Ceci m’amène, sans que je sache vraiment pourquoi, à vous parler de ma relation avec le froid. Ce sujet, j’imagine, ne vous fait ni chaud ni froid. Vous en avez vu d’autres. Chat échaudé craint l’eau froide. Pour moi aussi la question du froid importe peu mais elle me permet d’éviter certains sujets qui ont le don de me faire perdre mon sang-froid. Pensez aux constants bombardements à Gaza et en Ukraine, observez les primaires du parti républicain aux États-Unis, considérez les chicanes politiques canadiennes, constatez la dérive mondiale face aux problèmes environnementaux et vous comprendrez pourquoi j’en arrive à presque regretter la triste période de la guerre froide.
Ayant l’intention de garder la tête froide je me suis dit « aujourd’hui mon castor vas-y mollo, n’aie pas froid aux yeux, lance-toi dans une diatribe susceptible de ne pas créer de remous ». Attitude critiquable, j’en conviens, mais qui ne fait de mal à personne. Par les temps qui courent, faire du bien à son prochain, vous l’admettrez, devient une démarche fort louable.
Alors, allons-y gaiement, battons le fer pendant qu’il est chaud ou, plus adapté à notre région nordique, patinons sur la glace pendant qu’il fait froid. J’aurais pu tout aussi bien parler du chaud mais la saison ne s’y prêtait pas. Et puis le froid je connais ça. Il y a plus de cinquante ans j’ai choisi de venir vivre au Canada. Je savais à quoi m’en tenir. Ma décision n’a pas été prise à froid et encore moins à la légère. À l’époque j’étais jeune et je n’avais pas froid aux yeux. En 1969 j’ai d’abord atterri au Québec où j’ai passé plusieurs hivers. Il y faisait un froid de canard. De là mon départ vers Vancouver, destination plus clémente à mes yeux. Ceci fut vrai jusqu’à la semaine dernière où, une fois n’est pas coutume, l’hiver m’a cueilli à froid. L’idée qu’une autre vague nous tombe dessus me donne des sueurs froides.
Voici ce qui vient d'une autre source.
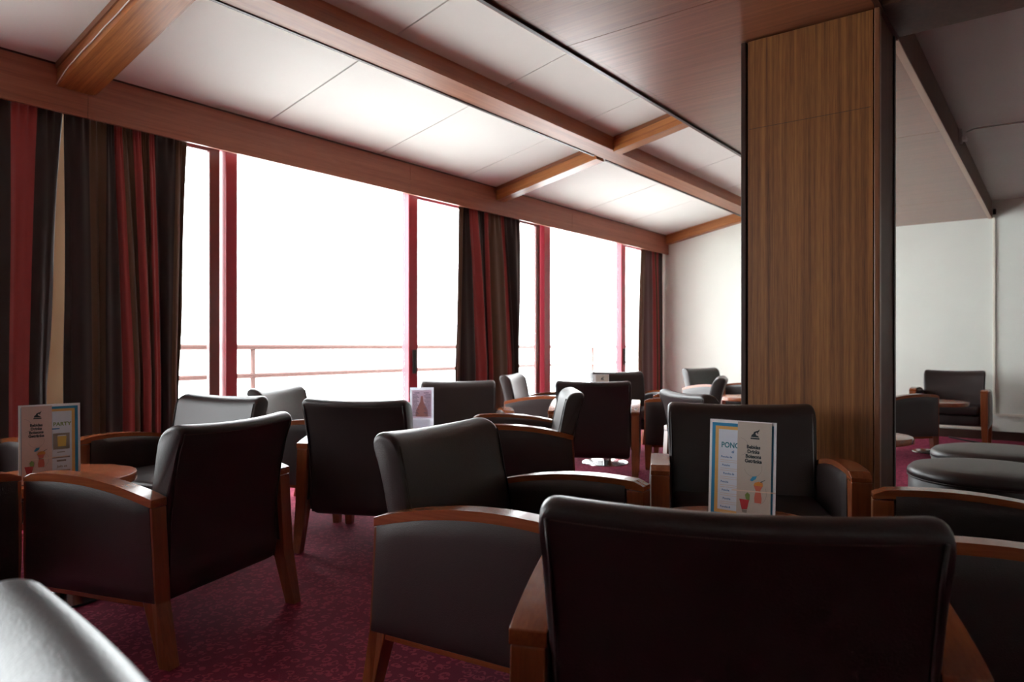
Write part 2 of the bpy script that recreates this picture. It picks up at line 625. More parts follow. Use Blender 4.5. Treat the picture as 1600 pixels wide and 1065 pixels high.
# far wall trim
bm = bmesh.new()
box(bm, WALLX - 0.018, WALLX - 0.001, 0.565, 0.59, 0.285, 2.495, bevel=0.004)
struct(obj('trim_2', bm, CREAMTRIM))
bm = bmesh.new()
box(bm, WALLX - 0.018, WALLX - 0.001, YR, 0.564, 0.27, 0.30, bevel=0.004)
struct(obj('trim_3', bm, CREAMTRIM))
bm = bmesh.new()
box(bm, WALLX - 0.02, WALLX - 0.001, YR, 4.6, 0.0, 0.10, bevel=0.003)
struct(obj('baseboard_far', bm, DARKWOOD))
bm = bmesh.new()
box(bm, WALLX - 0.03, WALLX - 0.001, 0.6, 4.5, 0.115, 0.16, bevel=0.003)
struct(obj('trim_4', bm, CREAMTRIM))

# bracket with a conduit on the soffit side, far right
br = empty('conduit_bracket', (6.28, 0.595, 2.63))
tag(br, 'small grey cable bracket on the soffit edge at far right', 'bracket')
obj('bracket_plate', nbox(-0.035, 0.035, -0.02, 0.0, -0.05, 0.05, bevel=0.004), plain('bracket_grey', (0.42, 0.38, 0.36), 0.4), br)
obj('clip', nbox(-0.05, 0.02, -0.05, -0.021, -0.04, -0.015, bevel=0.004), CABLEWHITE, br)
bm = bmesh.new()
tube(bm, [(6.285, 0.555, 2.655), (6.29, 0.5, 2.672), (6.30, 0.42, 2.676), (6.40, -0.3, 2.678), (6.6, -1.6, 2.679), (7.0, -4.5, 2.679)], 0.007, 8)
tag(obj('ceiling_conduit', bm, CABLEWHITE, smooth=True), 'thin pale conduit running right along the ceiling from the bracket', 'conduit')
tag(obj('corner_clip', nbox(WALLX - 0.05, WALLX - 0.021, 0.56, 0.59, 2.53, 2.59, bevel=0.004), BLACK), 'small black clip at the soffit end on the far wall', 'clip')


# ------------------------------------------------------------------ windows
def rect_frame(bm, x0, x1, z0, z1, w, y0, y1):
    box(bm, x0, x0 + w, y0, y1, z0, z1, bevel=0.004)
    box(bm, x1 - w, x1, y0, y1, z0, z1, bevel=0.004)
    box(bm, x0 + w, x1 - w, y0, y1, z0, z0 + w, bevel=0.004)
    box(bm, x0 + w, x1 - w, y0, y1, z1 - w, z1, bevel=0.004)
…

J’en ai froid dans le dos.
Le froid je dois le reconnaître possède ses avantages. Il me tient éveillé, frigorifié certes mais alerte contrairement à la chaleur qui a plutôt tendance à m’endormir et me rendre léthargique. Le gel par contre me gèle. Entre le chaud et le froid mon cœur balance. Je ne sais pas lequel des deux me convient le mieux. J’ai fait la traversée du Sahara. Je suis allé jusqu’à Tamanrasset. J’ai bu du thé avec des Touaregs, caressé des dromadaires mais, en contrepartie, j’ai aussi fait des randonnées en traîneau à chiens, j’ai pu admirer, vue d’avion, l’immensité de la toundra arctique et j’ai apprécié les repas et savouré les rencontres avec les Inuits au Nunavut. Je ne peux pas dire que ces antipodes m’aient laissé indifférent. Au contraire, bien que rivaux les deux se valent et je les vénère tout autant.
J’admets, cependant, sans une certaine gêne, car cela peut paraître contradictoire, me sentir mieux au chaud qu’au froid dès l’instant où l’on n’atteint pas les extrêmes de ces deux pôles. Ainsi parle mon corps qui n’en fait qu’à sa tête. Cette dernière, toutefois, tout en gardant la tête sur les épaules, a sa propre logique. Dans un pays où il fait froid il est possible de se réchauffer soit en s’habillant adéquatement soit en montant le thermostat du chauffage à la maison. Par contre dans un pays où il fait chaud, même trop chaud, impossible de se refroidir à moins de faire appel aux appareils de climatisation lesquels rendent malade et l’air irrespirable. Ma tête, ainsi, a eu raison de mon corps. De là mon choix de rester au Canada.
Me voici donc à faire l’apologie du froid alors que je viens de passer mon temps à me lamenter de sa vague qui s’est dernièrement abattue sur nous. Oui, je lui en veux à cette vague. Elle ne paie rien pour attendre. Dès qu’elle apparaîtra je lui ferai sa fête. Cela peut prendre un an, deux ans, même plus. Mais qu’importe. Je dois le rappeler : la vengeance est un plat qui se mange froid.